Ask about each of the following. The bracketed text is the intent of each question — adapt the wording.
- Objective / what they want to achieve — What should the AI produce, and why? What does "done" look like? (This single answer usually lets you draft half the components.)
- Role (R) — Who should the AI act as? Suggest a persona that fits the objective (e.g., "expert QA tester with 15 years' experience").
- Instructions (I) — What are the exact steps, and what must the AI not do? Always probe for a "Don't" list — it's where most prompts are weak.
- Context (C) — What background, product, system, or attached documents should the AI know about? Ask what files/inputs they'll provide.
- Example (E) — Do they have a sample of the ideal output or format? If not, offer to draft one row/snippet from the objective.

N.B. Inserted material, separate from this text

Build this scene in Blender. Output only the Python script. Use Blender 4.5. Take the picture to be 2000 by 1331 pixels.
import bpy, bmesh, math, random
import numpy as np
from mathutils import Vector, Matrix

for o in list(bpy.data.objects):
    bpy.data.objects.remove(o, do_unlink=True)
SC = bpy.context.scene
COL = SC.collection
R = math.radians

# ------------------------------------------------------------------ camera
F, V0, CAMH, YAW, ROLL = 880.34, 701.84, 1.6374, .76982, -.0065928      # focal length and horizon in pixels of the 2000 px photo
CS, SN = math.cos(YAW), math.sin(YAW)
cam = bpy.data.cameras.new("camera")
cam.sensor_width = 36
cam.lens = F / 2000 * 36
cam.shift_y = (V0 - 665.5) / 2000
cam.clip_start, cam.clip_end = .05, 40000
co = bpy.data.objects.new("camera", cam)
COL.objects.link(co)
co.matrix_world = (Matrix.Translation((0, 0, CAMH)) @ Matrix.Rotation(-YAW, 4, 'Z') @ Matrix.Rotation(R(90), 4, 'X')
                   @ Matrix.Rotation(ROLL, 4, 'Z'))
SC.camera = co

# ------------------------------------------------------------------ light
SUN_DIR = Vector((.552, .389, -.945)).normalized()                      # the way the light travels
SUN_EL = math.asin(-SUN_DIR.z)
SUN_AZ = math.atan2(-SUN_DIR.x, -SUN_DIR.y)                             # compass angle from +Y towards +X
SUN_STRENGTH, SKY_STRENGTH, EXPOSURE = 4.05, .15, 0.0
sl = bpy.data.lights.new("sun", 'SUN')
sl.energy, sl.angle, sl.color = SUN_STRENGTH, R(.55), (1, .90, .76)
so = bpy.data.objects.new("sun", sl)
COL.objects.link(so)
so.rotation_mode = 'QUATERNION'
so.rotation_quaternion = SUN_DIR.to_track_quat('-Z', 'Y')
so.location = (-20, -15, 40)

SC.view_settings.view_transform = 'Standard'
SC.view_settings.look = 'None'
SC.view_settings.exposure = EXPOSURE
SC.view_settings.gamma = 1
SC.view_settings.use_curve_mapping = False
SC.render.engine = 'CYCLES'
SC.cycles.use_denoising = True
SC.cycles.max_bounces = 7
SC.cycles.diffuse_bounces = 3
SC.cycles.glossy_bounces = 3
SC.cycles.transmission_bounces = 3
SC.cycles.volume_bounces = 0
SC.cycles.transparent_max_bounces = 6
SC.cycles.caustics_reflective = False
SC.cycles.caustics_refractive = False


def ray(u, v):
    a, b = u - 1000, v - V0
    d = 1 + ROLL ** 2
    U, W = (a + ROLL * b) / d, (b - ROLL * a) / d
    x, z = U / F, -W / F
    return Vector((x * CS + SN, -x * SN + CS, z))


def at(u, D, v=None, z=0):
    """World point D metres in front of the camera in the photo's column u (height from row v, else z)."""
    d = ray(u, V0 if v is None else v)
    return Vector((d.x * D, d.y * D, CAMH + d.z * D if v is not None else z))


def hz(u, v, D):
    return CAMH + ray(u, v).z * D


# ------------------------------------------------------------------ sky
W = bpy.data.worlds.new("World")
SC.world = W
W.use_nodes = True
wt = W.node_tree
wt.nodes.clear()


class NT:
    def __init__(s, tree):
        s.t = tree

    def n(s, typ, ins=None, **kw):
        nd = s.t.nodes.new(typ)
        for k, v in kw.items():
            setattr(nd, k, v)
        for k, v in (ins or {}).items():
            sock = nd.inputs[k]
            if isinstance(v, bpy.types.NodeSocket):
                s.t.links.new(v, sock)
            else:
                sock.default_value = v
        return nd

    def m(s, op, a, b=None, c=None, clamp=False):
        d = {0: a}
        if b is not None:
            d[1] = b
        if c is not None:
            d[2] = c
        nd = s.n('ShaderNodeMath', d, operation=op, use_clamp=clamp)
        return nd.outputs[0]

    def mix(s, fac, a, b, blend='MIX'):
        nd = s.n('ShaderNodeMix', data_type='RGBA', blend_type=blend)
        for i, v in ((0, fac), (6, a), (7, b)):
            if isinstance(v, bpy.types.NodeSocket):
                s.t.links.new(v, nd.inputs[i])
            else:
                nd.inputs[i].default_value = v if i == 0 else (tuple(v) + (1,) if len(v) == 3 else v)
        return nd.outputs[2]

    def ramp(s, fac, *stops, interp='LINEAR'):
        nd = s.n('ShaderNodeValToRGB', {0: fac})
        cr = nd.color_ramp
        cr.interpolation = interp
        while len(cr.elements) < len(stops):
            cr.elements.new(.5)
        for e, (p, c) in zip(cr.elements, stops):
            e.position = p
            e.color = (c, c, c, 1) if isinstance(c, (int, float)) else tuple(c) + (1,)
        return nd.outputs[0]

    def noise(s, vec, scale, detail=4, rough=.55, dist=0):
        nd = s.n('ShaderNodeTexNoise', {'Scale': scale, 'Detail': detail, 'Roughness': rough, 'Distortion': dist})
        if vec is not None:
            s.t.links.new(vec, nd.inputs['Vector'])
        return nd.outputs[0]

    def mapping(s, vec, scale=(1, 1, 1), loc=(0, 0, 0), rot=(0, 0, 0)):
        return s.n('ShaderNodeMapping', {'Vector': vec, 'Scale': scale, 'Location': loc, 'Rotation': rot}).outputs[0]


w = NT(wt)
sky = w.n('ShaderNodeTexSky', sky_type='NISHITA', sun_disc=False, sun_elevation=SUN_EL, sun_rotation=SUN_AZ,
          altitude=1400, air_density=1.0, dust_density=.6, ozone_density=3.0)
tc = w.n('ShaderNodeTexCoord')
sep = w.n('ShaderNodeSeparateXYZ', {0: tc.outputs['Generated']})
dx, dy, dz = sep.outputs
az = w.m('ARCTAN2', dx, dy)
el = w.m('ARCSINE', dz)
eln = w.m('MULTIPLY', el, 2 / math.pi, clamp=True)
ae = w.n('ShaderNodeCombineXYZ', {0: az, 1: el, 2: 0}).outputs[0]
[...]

- Parameters (P) — What quality bar and constraints apply? (Accuracy, determinism, no hallucination, traceability, length limits.)
- Output (O) — What exact format and structure? (CSV, JSON, Markdown table, code block; column names; ordering.)
- Tone (T) — How should it communicate? (Technical, plain, formal, output-only.)
If the user gives you a rough draft instead of answers, extract whatever you can from the draft
first, slot it into the right components, then only ask about the gaps.
Strongly recommended default for Parameters
For any prompt that generates factual or technical output (test cases, code, analysis from a
document), recommend this anti-hallucination block unless the user opts out — it is what makes the
output trustworthy:
- Output must be deterministic (same input → same output).
- Every assertion must be traceable to a provided input.
- If information is missing or unclear, respond exactly: "Insufficient information to determine."
- If a detail is inferred, label it exactly: "Inference (low confidence)".
- Do not invent features, IDs, APIs, error codes, UI elements, or behavior.
- Do not assume default or "typical" system behavior.
Step 2 — Assemble
Fill the answers into this exact template. Keep every heading even if a section is short.
### R — Role
<persona>
### I — Instructions
1. <step>
2. <step>
...
Do NOT:
- <rule>
- <rule>
### C — Context
- <background / product / inputs>
### E — Example
<one sample row or snippet>
### P — Parameters
- <constraint>
- <constraint>
### O — Output
- Format: <format>
- Columns / structure: <exact spec, in order>
### T — Tone
<style>
Step 3 — Deliver
Present the finished prompt in one fenced code block so the user can copy it in a single
action. Add a one-line note above it on how to use it (e.g., "paste this into your AI tool and
attach the PRD"). Do not bury the prompt in commentary.
Step 4 — Refine
Ask if anything is off. Common fixes: tighten the "Don't" list, dedupe output columns, resolve
conflicts between the objective and the instructions (e.g., "10 test cases" vs "complete
coverage"), or swap an ill-fitting tone (e.g., "code-only" doesn't suit a CSV deliverable).
Guardrails When Cleaning Up an Existing Prompt
When the user hands over a draft to "fix into RICE-POT," watch for and flag these:
- Duplicate or redundant output columns — merge them and tell the user what you removed.
- Objective vs. Instructions conflicts — e.g., a fixed count vs. "complete coverage." Pick one and confirm.
- Tone that doesn't match the output — "code-only" is for code, not for a CSV/table deliverable; use "output-only, no commentary" instead.
- Role bleeding into the task — keep the persona in R and the task steps in I.
Always tell the user what you changed and why in a few short lines — don't silently rewrite.
Worked Example
A complete before/after — a messy test-case prompt cleaned into RICE-POT — is in
references/worked-example.md. Read it when you need a concrete reference for assembly, or to show
a user what a finished prompt looks like.
A blank fill-in template is in references/blank-template.md.